Factors including shortages of everything from corn to cooking oil stoked by the war in Ukraine, rising fuel prices and domestic exchange-rate volatility are reasons to adjust the outlook, Reserve Bank of Zimbabwe Governor John Mangudya said in a phone interview Monday. The bank said at the start of 2022 it expects inflation of 25% to 35% by year-end.

“We are doing a recalibration of the numbers,” he said. “We are concerned with inflation going up like any other country in the world.”

He declined to specify what the new year-end forecast will be.

Zimbabwe’s annual inflation rate jumped to 131.7% this month — the highest in 10 months — from 96.4% in April, as food prices almost tripled. The increase has been fueled by a sharp depreciation in the Zimbabwe dollar that spurred authorities to use a variety of strategies to stem its decline, including a 10-day ban on bank lending.

The Zimbabwe dollar is the worst-performing currency in the world. It officially trades at Z$290.89 per US dollar, having weakened 63% against the American currency so far this year.

The recent convergence between the official exchange rate and an interbank rate that the government has permitted businesses to use for commerce is “a good move” meant to remove arbitrage opportunities, Mangudya said. The interbank rate is at Z$299.68 per U.S. dollar, according to data available Monday on the central bank’s website.
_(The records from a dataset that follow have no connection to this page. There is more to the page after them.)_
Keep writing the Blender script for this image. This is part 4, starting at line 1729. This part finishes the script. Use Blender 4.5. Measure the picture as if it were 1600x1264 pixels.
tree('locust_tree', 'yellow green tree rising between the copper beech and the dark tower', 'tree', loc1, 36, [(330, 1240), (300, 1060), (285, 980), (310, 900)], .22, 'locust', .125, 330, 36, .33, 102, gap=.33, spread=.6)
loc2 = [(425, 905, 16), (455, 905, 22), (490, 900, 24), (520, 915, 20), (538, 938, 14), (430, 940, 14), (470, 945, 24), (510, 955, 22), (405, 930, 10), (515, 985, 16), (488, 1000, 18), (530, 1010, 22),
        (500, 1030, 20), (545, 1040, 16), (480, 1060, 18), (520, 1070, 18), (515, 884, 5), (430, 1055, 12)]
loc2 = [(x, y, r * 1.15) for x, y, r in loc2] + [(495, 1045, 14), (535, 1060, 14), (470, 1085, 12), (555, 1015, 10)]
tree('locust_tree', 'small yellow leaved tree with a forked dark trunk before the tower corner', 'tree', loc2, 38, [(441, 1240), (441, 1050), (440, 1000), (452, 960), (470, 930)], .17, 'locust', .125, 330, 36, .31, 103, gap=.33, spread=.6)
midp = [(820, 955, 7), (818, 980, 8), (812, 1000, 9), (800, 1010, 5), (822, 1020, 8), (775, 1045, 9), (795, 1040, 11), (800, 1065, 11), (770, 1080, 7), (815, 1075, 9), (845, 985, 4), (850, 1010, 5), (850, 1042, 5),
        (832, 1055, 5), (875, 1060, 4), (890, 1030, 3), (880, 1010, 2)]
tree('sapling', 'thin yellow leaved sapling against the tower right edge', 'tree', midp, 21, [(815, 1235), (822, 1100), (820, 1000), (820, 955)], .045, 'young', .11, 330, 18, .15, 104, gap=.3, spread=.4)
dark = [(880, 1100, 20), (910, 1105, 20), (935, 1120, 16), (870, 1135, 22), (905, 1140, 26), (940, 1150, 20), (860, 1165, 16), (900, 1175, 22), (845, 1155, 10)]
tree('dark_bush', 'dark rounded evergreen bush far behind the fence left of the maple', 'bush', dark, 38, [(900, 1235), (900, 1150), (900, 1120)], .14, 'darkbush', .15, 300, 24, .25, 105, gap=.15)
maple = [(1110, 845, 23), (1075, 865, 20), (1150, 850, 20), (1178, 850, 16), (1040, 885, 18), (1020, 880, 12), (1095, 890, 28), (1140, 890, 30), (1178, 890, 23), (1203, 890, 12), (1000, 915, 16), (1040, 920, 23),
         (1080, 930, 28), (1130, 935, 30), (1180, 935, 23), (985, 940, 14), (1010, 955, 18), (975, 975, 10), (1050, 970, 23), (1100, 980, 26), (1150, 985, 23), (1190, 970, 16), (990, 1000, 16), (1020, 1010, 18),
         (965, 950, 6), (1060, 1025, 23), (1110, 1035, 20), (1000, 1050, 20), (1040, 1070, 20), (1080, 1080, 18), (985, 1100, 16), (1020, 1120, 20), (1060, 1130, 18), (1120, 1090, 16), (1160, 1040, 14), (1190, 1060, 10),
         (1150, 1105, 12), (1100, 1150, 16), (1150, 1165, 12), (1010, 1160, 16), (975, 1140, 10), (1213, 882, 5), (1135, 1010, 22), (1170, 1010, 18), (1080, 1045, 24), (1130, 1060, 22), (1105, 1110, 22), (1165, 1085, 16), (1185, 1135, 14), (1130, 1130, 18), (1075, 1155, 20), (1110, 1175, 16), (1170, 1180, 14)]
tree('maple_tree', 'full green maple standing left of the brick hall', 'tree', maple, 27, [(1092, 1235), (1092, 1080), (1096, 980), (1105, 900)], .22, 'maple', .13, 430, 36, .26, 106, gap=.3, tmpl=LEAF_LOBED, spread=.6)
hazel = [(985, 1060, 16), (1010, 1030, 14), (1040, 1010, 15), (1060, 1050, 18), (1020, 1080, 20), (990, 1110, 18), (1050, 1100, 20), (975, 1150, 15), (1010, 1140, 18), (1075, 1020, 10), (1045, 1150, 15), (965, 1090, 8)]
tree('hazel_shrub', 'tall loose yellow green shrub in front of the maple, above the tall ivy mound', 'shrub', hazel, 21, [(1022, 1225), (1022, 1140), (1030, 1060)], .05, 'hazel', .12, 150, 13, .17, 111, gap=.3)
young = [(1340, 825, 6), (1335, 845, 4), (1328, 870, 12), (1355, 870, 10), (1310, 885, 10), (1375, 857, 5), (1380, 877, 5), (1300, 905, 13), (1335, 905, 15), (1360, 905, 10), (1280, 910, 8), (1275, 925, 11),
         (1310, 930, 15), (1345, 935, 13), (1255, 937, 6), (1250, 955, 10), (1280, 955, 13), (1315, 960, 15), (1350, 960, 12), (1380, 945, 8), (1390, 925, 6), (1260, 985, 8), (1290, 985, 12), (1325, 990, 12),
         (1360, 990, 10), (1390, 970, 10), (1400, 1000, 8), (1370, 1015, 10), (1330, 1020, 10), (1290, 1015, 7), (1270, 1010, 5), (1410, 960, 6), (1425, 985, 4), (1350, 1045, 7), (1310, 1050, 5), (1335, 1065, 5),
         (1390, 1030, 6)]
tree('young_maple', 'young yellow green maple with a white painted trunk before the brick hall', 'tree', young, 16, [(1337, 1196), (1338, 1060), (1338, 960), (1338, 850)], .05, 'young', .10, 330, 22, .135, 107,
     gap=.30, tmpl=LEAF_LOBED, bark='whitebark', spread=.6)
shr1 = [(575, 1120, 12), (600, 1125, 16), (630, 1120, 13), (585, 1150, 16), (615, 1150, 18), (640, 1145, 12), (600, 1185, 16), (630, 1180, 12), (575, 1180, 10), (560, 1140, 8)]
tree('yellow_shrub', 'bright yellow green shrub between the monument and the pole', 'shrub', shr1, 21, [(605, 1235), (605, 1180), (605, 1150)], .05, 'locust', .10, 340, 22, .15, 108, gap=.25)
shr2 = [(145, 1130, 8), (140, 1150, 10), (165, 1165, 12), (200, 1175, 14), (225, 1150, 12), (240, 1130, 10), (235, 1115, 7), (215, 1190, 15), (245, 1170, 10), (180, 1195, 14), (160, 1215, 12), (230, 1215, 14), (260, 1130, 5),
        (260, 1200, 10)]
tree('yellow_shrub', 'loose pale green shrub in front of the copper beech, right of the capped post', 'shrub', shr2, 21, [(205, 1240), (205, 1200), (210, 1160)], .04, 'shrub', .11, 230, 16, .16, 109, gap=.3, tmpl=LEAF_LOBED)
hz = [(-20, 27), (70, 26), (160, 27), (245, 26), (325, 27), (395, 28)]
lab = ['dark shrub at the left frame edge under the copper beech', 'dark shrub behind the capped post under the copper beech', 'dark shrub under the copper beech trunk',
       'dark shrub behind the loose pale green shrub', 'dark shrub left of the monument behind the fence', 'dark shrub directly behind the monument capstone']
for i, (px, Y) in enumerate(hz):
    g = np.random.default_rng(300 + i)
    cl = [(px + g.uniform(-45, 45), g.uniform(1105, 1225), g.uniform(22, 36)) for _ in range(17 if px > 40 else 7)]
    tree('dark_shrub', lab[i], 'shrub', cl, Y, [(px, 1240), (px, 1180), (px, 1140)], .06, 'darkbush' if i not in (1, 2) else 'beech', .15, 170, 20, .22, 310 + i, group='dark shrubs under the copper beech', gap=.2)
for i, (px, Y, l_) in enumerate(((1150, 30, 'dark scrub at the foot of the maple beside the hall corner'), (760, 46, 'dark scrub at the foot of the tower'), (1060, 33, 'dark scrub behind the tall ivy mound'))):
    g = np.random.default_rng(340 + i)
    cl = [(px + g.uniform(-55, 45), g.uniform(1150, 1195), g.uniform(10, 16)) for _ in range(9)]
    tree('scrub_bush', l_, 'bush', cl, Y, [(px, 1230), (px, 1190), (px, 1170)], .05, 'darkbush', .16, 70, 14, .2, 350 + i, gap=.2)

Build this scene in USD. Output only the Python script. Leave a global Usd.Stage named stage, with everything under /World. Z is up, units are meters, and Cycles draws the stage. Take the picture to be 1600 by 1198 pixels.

The governor also expects the parallel market rate of Z$400 per U.S. dollar to remain “stable” given the measures announced by authorities to stabilize the economy including the use of the interbank rate in most transactions, a freeze on money supply growth and allowing citizens to import basic goods.

A gap of 20% between the interbank and parallel market rates is acceptable, though authorities are monitoring it closely, according to Mangudya.

“Anything above that causes inflation,” he said. “The very idea of parallel means side by side. If it’s running away from the other, it can no longer be parallel.”